STATED GOAL -
Pictures in the records should not be copied, but every other part must be repeated exactly.

DATA IN THIS EXERCISE -
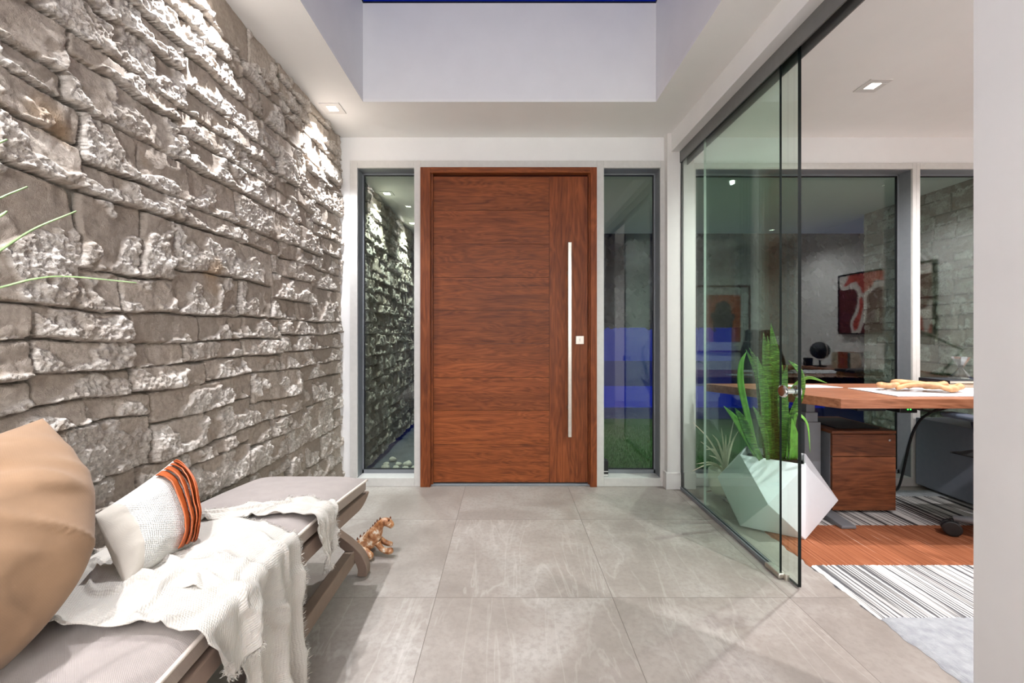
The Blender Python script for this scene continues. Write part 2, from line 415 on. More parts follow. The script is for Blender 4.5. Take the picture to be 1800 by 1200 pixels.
def stone_wall(name, us, vs, seed, place, amp=1.0):
    U, V = np.meshgrid(us, vs, indexing='ij'); nu, nv = U.shape
    Uw = U + .030*(fbm(U, V, .20, seed+1, 2)-.5) + .006*(fbm(U, V, .03, seed+2, 3)-.5)
    Vw = V + .022*(fbm(U, V, .38, seed+3, 2)-.5) + .016*(fbm(U, V, .11, seed+5, 2)-.5) + .005*(fbm(U, V, .025, seed+4, 3)-.5)
    H = np.full(U.shape, .0); tone = np.full(U.shape, .5); mort = np.ones(U.shape); rz = np.zeros(U.shape)
    H += .006*fbm(U, V, .05, seed+9, 3)
    n4 = fbm(U, V, .045, seed+20, 6, .62); nf = 1.25-1.5*np.abs(2*fbm(U, V, .016, seed+30, 3, .7)-1)
    ridge = 1-np.abs(2*fbm(U, V, .035, seed+40, 5, .66)-1)
    r = random.Random(seed+5)
    for (a0, a1, b0, b1) in stone_layout(us[0], us[-1], vs[0], vs[-1], seed):
        i0, i1 = np.searchsorted(us, (a0-.04, a1+.04)); j0, j1 = np.searchsorted(vs, (b0-.06, b1+.06))
        rnd = [r.random() for _ in range(14)]
        if i1 <= i0+1 or j1 <= j0+1: continue
        sl = (slice(i0, i1), slice(j0, j1)); u = Uw[sl]; v = Vw[sl]
        w_, h_ = a1-a0, b1-b0; g = .0025+.0025*rnd[0]
        sk = (rnd[11]-.5)*.18; sk2 = (rnd[12]-.5)*.10
        uu = u - sk*(v-(b0+b1)/2); vv = v - sk2*(u-(a0+a1)/2)*(.3/(w_+.1))
        du = np.minimum(uu-a0, a1-uu)-g; dv = np.minimum(vv-b0, b1-vv)-g
        cr = .012; q = np.hypot(np.clip(cr-du, 0, None), np.clip(cr-dv, 0, None)); d = np.where((du < cr) & (dv < cr), cr-q, np.minimum(du, dv))
        d = d + .004*(nf[sl]-.5)
        ins = d > 0
        if not ins.any(): continue
        rr = .004+.007*rnd[1]
        prof = np.clip(d/rr, 0, 1); prof = np.sqrt(1-(1-prof)**2)
        x = (uu-(a0+a1)/2)/(w_/2); y = (vv-(b0+b1)/2)/(h_/2)
        base = (.020+.016*rnd[2])*amp
        tu = (rnd[3]-.5)*.016; tv = -(rnd[4])*.007          # faces lean out towards their foot
        low = fbm(u, v, .10, int(rnd[5]*9000)+50, 3)
        cut = rnd[10]*.14-.06
        rough = sstep(low + .16*(-y) + .05*x*(rnd[6]-.5)*4, .475+cut, .52+cut)
        hollow = sstep(fbm(u, v, .08, int(rnd[7]*9000)+77, 2), .55, .75)
        fac = np.abs(fbm(u, v, .07, int(rnd[8]*9000)+7, 2)-.5)*2   # creased facets
        hh = base + amp*(tu*x + tv*y + .009*(fac-.3) - .006*hollow) + amp*rough*(.007 + .028*(n4[sl]-.5) + .015*(ridge[sl]-.6) + .006*(nf[sl]-.5)) + .0015*(nf[sl]-.5) + .002*(n4[sl]-.5)
        hh = prof*hh
        sub = H[sl]; sub[ins] = np.maximum(hh, .004)[ins]; tone[sl][ins] = rnd[9]; mort[sl][ins] = 0; rz[sl][ins] = rough[ins]
    co = place(U, V, H)
    me = bpy.data.meshes.new(name); n = nu*nv
    me.vertices.add(n); me.vertices.foreach_set('co', np.stack([c.ravel() for c in co], 1).astype(np.float32).ravel())
    idx = np.arange(n).reshape(nu, nv)
    q = np.stack([idx[:-1,:-1], idx[:-1,1:], idx[1:,1:], idx[1:,:-1]], -1).reshape(-1, 4)
    me.loops.add(q.size); me.loops.foreach_set('vertex_index', q.ravel().astype(np.int32))
    me.polygons.add(len(q)); me.polygons.foreach_set('loop_start', (np.arange(len(q))*4).astype(np.int32))
    me.polygons.foreach_set('use_smooth', np.ones(len(q), bool))
    for nm, arr in (('tone', tone), ('mortar', mort), ('roughzone', rz)):
        at = me.attributes.new(nm, 'FLOAT', 'POINT'); at.data.foreach_set('value', arr.ravel().astype(np.float32))
    me.update(calc_edges=True); me.validate(); me.materials.append(M['stone'])
    o = bpy.data.objects.new(name, me); C.objects.link(o); return struct(o)
us = np.concatenate([np.arange(-1.4, .9, .012), np.arange(.9, YB+.004, .0034)]); vs = np.arange(0, CEIL+.03, .0034)
stone_wall('wall_left', us, vs, 21, lambda U, V, H: (XS-.026+H, U, V))
us = np.arange(YB+.14, 7.4, .008); vs = np.arange(-.05, 2.66, .008)
stone_wall('wall_left_outside', us, vs, 60, lambda U, V, H: (XS-.034+H, U, V))
us = np.arange(-4.95, -3.45, .009); vs = np.arange(-.05, 2.9, .009)
stone_wall('wall_right_outside', us, vs, 90, lambda U, V, H: (4.22-H*.6, -U, V), .7)

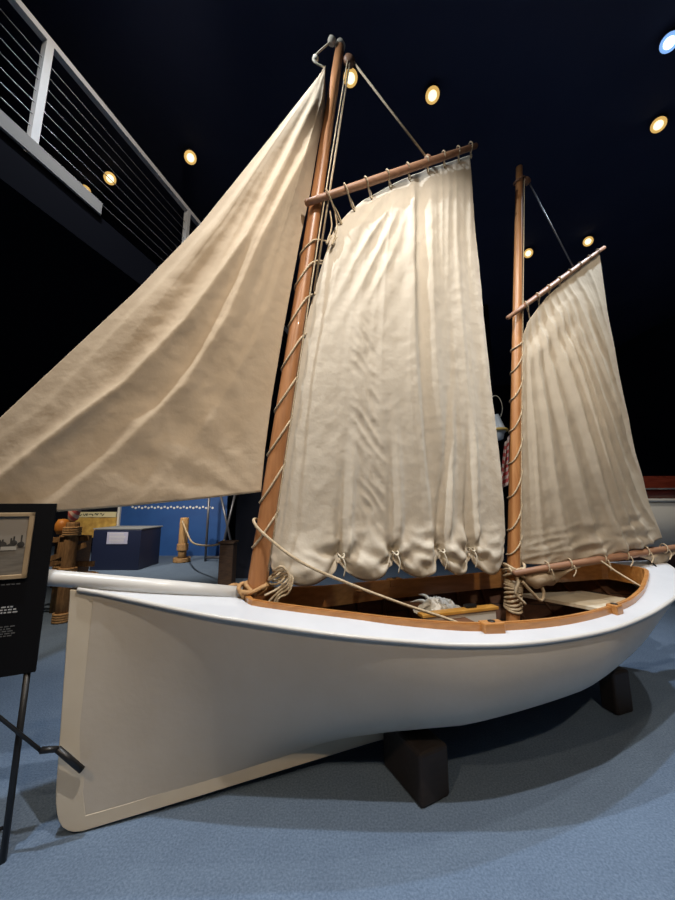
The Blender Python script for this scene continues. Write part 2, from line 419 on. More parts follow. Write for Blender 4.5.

FULL ANSWER -
The Blender Python script for this scene continues. Write part 2, from line 415 on. More parts follow. The script is for Blender 4.5. Take the picture to be 1800 by 1200 pixels.
def stone_wall(name, us, vs, seed, place, amp=1.0):
    U, V = np.meshgrid(us, vs, indexing='ij'); nu, nv = U.shape
    Uw = U + .030*(fbm(U, V, .20, seed+1, 2)-.5) + .006*(fbm(U, V, .03, seed+2, 3)-.5)
    Vw = V + .022*(fbm(U, V, .38, seed+3, 2)-.5) + .016*(fbm(U, V, .11, seed+5, 2)-.5) + .005*(fbm(U, V, .025, seed+4, 3)-.5)
    H = np.full(U.shape, .0); tone = np.full(U.shape, .5); mort = np.ones(U.shape); rz = np.zeros(U.shape)
    H += .006*fbm(U, V, .05, seed+9, 3)
    n4 = fbm(U, V, .045, seed+20, 6, .62); nf = 1.25-1.5*np.abs(2*fbm(U, V, .016, seed+30, 3, .7)-1)
    ridge = 1-np.abs(2*fbm(U, V, .035, seed+40, 5, .66)-1)
    r = random.Random(seed+5)
    for (a0, a1, b0, b1) in stone_layout(us[0], us[-1], vs[0], vs[-1], seed):
        i0, i1 = np.searchsorted(us, (a0-.04, a1+.04)); j0, j1 = np.searchsorted(vs, (b0-.06, b1+.06))
        rnd = [r.random() for _ in range(14)]
        if i1 <= i0+1 or j1 <= j0+1: continue
        sl = (slice(i0, i1), slice(j0, j1)); u = Uw[sl]; v = Vw[sl]
        w_, h_ = a1-a0, b1-b0; g = .0025+.0025*rnd[0]
        sk = (rnd[11]-.5)*.18; sk2 = (rnd[12]-.5)*.10
        uu = u - sk*(v-(b0+b1)/2); vv = v - sk2*(u-(a0+a1)/2)*(.3/(w_+.1))
        du = np.minimum(uu-a0, a1-uu)-g; dv = np.minimum(vv-b0, b1-vv)-g
        cr = .012; q = np.hypot(np.clip(cr-du, 0, None), np.clip(cr-dv, 0, None)); d = np.where((du < cr) & (dv < cr), cr-q, np.minimum(du, dv))
        d = d + .004*(nf[sl]-.5)
        ins = d > 0
        if not ins.any(): continue
        rr = .004+.007*rnd[1]
        prof = np.clip(d/rr, 0, 1); prof = np.sqrt(1-(1-prof)**2)
        x = (uu-(a0+a1)/2)/(w_/2); y = (vv-(b0+b1)/2)/(h_/2)
        base = (.020+.016*rnd[2])*amp
        tu = (rnd[3]-.5)*.016; tv = -(rnd[4])*.007          # faces lean out towards their foot
        low = fbm(u, v, .10, int(rnd[5]*9000)+50, 3)
        cut = rnd[10]*.14-.06
        rough = sstep(low + .16*(-y) + .05*x*(rnd[6]-.5)*4, .475+cut, .52+cut)
        hollow = sstep(fbm(u, v, .08, int(rnd[7]*9000)+77, 2), .55, .75)
        fac = np.abs(fbm(u, v, .07, int(rnd[8]*9000)+7, 2)-.5)*2   # creased facets
        hh = base + amp*(tu*x + tv*y + .009*(fac-.3) - .006*hollow) + amp*rough*(.007 + .028*(n4[sl]-.5) + .015*(ridge[sl]-.6) + .006*(nf[sl]-.5)) + .0015*(nf[sl]-.5) + .002*(n4[sl]-.5)
        hh = prof*hh
        sub = H[sl]; sub[ins] = np.maximum(hh, .004)[ins]; tone[sl][ins] = rnd[9]; mort[sl][ins] = 0; rz[sl][ins] = rough[ins]
    co = place(U, V, H)
    me = bpy.data.meshes.new(name); n = nu*nv
    me.vertices.add(n); me.vertices.foreach_set('co', np.stack([c.ravel() for c in co], 1).astype(np.float32).ravel())
    idx = np.arange(n).reshape(nu, nv)
    q = np.stack([idx[:-1,:-1], idx[:-1,1:], idx[1:,1:], idx[1:,:-1]], -1).reshape(-1, 4)
    me.loops.add(q.size); me.loops.foreach_set('vertex_index', q.ravel().astype(np.int32))
    me.polygons.add(len(q)); me.polygons.foreach_set('loop_start', (np.arange(len(q))*4).astype(np.int32))
    me.polygons.foreach_set('use_smooth', np.ones(len(q), bool))
    for nm, arr in (('tone', tone), ('mortar', mort), ('roughzone', rz)):
        at = me.attributes.new(nm, 'FLOAT', 'POINT'); at.data.foreach_set('value', arr.ravel().astype(np.float32))
    me.update(calc_edges=True); me.validate(); me.materials.append(M['stone'])
    o = bpy.data.objects.new(name, me); C.objects.link(o); return struct(o)
us = np.concatenate([np.arange(-1.4, .9, .012), np.arange(.9, YB+.004, .0034)]); vs = np.arange(0, CEIL+.03, .0034)
stone_wall('wall_left', us, vs, 21, lambda U, V, H: (XS-.026+H, U, V))
us = np.arange(YB+.14, 7.4, .008); vs = np.arange(-.05, 2.66, .008)
stone_wall('wall_left_outside', us, vs, 60, lambda U, V, H: (XS-.034+H, U, V))
us = np.arange(-4.95, -3.45, .009); vs = np.arange(-.05, 2.9, .009)
stone_wall('wall_right_outside', us, vs, 90, lambda U, V, H: (4.22-H*.6, -U, V), .7)

The Blender Python script for this scene continues. Write part 2, from line 419 on. More parts follow. Write for Blender 4.5.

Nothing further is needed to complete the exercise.